マリアの宣教者フランシスコ修道会 日本セクター

「神様は何語がわかるの?」

この質問は、今私が奉仕している群馬県の小さな教会の初聖体の準備をしているJ君の質問です。

彼は、母親が日本人と再婚したために、最近日本に呼び寄せられた子どもで、まだまだ日本語が上手ではなく、学校で苦しんでいるようです。ゆるしの秘跡の説明で、「神父様は、神様の代わりにゆるしてくださる」と言ったところ、J君は、「神様の代わりにと言うのなら、神様のわかる言葉で話さなければいけない」と考えて、この問いが出たようです。

 そこで、初聖体の準備をしている8人の子どもたちに、「神様とは何語でお話ししたらいいのかしら?」と尋ねてみました。母親がフィリピン人のT君は、「ママは神様と仲良しでよく話しをしているから、きっとタガログ語が神様の得意な言葉だと思う。」と言います。両親がペルー人のMちゃんは「絶対スペイン語」と誇らしげに言います。両親がベトナム人で、1年前くらいに日本に来たばかりのGちゃんは、小さな声で「ベトナム語」と言います。それを聞いていた父親がパキスタン人、母親がフィリピン人の4年生のKちゃんは、「こっちは何語を話しても神様は、きっとわかるんだと思うよ。だって、ママもパパも自分の言葉でお祈りしているから。それより神様の言葉を私たちが、わかるかどうかの方が問題だと思う」と年長者らしい意見を言い出しました。

 「じゃあ、神様の言葉はどんな言葉なのかしら?」と尋ねると、皆、しばらく黙っていましたが、最初のJ君が「神様語、だってフィリピン人はフィリピン語、日本人は日本語を話すから」ともっともらしい返事を出しました。すると、おしゃまな女の子たちは「違うよ。聖書は日本語で書いてあるから日本語が神様の言葉」と言い出しました。強い女の子たちに押され気味の男の子の一人H君が、そっと「でもD君の聖書は、日本語でないよ」と言って、D君のスペイン語の聖書を指さしました。それを見た女の子たちは、顔を寄せ合って何か話していましたが、「神様は、みんな一人一人がわかる言葉で話してくれるんだ。」とうれしそうに言いました。それで皆が納得したようでした。そして最後におとなしいGちゃんが「私がやさしい心の時には神様の言葉がわかるけど、怒っている時には聞こえないみたい。もっと神様の声が聞こえるようになるといいな。」と小さな、ベトナム語なまりのある日本語でつぶやきました。それを聞いた後の6人は、本当にそうだねというような様子でした。

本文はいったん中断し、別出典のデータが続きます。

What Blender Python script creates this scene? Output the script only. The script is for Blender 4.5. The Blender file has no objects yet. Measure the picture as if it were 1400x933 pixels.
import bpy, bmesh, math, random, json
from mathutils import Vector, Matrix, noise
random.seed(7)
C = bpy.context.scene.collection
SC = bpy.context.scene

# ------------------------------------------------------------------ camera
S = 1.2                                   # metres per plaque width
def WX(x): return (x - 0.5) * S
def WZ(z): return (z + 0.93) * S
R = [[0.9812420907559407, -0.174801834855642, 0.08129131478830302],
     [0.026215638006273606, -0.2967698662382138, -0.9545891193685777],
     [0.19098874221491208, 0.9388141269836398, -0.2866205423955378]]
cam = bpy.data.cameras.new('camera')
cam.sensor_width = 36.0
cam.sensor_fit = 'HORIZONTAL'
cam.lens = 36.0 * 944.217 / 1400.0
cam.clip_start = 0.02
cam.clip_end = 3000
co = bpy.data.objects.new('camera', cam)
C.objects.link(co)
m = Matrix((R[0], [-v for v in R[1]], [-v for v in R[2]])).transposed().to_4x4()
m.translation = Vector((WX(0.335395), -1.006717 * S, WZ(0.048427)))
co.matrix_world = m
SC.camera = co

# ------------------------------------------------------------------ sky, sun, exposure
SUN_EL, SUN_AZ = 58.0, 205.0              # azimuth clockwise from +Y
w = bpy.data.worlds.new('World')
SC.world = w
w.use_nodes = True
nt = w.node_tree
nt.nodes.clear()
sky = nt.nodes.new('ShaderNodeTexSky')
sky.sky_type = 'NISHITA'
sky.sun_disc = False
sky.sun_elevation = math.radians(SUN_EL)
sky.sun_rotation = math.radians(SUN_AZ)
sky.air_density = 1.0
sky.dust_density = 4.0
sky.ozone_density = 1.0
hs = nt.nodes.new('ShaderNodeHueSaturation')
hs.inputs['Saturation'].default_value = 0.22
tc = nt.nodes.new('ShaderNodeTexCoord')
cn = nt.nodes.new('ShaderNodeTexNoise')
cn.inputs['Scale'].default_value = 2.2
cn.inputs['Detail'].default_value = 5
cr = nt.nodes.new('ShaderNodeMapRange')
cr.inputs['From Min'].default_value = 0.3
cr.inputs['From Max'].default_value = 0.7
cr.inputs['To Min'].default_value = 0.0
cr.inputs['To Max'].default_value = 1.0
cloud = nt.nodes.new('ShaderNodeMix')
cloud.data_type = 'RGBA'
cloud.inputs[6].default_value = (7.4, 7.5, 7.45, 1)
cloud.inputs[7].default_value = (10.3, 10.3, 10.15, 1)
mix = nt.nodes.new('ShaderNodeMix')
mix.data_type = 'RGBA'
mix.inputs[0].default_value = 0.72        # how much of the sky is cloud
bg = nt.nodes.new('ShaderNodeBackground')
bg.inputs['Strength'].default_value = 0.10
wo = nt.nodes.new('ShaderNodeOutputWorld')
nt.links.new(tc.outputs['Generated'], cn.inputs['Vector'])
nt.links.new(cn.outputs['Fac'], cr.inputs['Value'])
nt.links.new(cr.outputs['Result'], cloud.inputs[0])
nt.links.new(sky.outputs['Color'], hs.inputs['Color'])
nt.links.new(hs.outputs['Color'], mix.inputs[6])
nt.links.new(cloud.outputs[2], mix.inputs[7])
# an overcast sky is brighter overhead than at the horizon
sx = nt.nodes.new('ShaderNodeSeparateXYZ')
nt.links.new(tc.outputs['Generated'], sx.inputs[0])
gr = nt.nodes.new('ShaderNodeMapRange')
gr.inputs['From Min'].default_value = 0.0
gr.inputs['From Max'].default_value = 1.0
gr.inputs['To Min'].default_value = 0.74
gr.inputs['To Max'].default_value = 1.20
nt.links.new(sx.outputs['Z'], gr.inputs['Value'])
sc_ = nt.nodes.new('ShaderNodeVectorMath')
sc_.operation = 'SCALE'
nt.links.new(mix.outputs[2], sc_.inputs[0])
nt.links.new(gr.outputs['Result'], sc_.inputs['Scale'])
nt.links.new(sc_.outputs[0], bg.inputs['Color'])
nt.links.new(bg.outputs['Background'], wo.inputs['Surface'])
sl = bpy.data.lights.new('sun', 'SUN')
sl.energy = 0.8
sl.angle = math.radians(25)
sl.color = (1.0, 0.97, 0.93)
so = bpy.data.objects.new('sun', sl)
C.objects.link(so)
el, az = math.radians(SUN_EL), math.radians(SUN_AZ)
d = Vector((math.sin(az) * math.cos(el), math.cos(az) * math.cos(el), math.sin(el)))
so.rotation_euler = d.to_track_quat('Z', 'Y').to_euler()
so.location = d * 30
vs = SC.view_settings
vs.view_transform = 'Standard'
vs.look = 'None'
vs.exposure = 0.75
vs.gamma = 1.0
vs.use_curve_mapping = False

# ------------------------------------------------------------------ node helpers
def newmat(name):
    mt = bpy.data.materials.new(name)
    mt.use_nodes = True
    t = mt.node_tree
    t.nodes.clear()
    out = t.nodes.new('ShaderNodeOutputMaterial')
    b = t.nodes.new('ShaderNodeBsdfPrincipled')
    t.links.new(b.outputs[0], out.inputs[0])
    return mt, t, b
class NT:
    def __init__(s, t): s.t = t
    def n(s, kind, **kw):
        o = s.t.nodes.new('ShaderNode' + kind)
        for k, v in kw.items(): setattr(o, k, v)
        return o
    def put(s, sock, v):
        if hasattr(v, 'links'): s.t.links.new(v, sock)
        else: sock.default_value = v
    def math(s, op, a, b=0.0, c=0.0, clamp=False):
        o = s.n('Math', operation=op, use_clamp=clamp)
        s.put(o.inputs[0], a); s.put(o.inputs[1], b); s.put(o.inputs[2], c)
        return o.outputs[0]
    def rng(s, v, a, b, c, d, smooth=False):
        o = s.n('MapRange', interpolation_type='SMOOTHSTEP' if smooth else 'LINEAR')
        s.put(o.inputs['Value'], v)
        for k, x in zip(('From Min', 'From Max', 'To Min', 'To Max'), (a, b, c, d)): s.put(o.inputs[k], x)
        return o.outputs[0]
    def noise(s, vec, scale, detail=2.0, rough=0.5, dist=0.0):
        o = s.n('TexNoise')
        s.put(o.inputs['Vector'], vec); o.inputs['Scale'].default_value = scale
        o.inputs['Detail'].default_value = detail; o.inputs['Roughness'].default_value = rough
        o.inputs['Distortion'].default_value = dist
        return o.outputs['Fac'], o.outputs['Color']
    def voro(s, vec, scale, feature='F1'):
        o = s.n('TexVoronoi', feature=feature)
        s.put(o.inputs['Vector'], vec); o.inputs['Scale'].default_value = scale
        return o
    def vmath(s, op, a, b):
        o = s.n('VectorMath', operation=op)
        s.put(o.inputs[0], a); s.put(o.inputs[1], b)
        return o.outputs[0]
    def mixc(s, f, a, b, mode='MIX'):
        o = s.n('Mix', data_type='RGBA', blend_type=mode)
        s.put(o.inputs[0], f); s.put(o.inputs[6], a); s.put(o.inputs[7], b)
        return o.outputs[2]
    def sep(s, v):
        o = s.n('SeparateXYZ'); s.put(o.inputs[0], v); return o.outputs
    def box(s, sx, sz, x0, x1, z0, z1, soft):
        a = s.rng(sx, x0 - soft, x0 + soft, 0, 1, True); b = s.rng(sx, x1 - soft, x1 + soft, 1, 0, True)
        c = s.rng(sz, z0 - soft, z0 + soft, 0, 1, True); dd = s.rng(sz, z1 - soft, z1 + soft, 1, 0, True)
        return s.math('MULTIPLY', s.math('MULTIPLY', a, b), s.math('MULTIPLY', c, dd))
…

 この一連の会話を聞いて、子どもながらに言葉で苦労している子どもならではの発想に、目が開かれる思いがしました。日本語だけの世界に育った私は「神様が何語を話すのか」という疑問を持ったことはありませんでした。しかし、現在の日本、特に教会は、多国籍、多文化の社会になっています。その中で、共生を求めながらも、分裂や排除が生まれてきてしまっています。この子どものように、神様が一人一人の言葉で語りかけてくださると信じられたら、言葉や文化の違いは問題ではなく、豊かさになり、「多文化・多国籍の豊かさ」を生きることができるようになるのでしょう。

そして、Gちゃんの「もっと神様の声が聞こえるようになるといいな」という言葉が、心に響きました。この言葉こそが、私への「神様の声」だったのではないかと言う気がしています。子どもを通して神様と出会わせていただける幸せを感謝しています。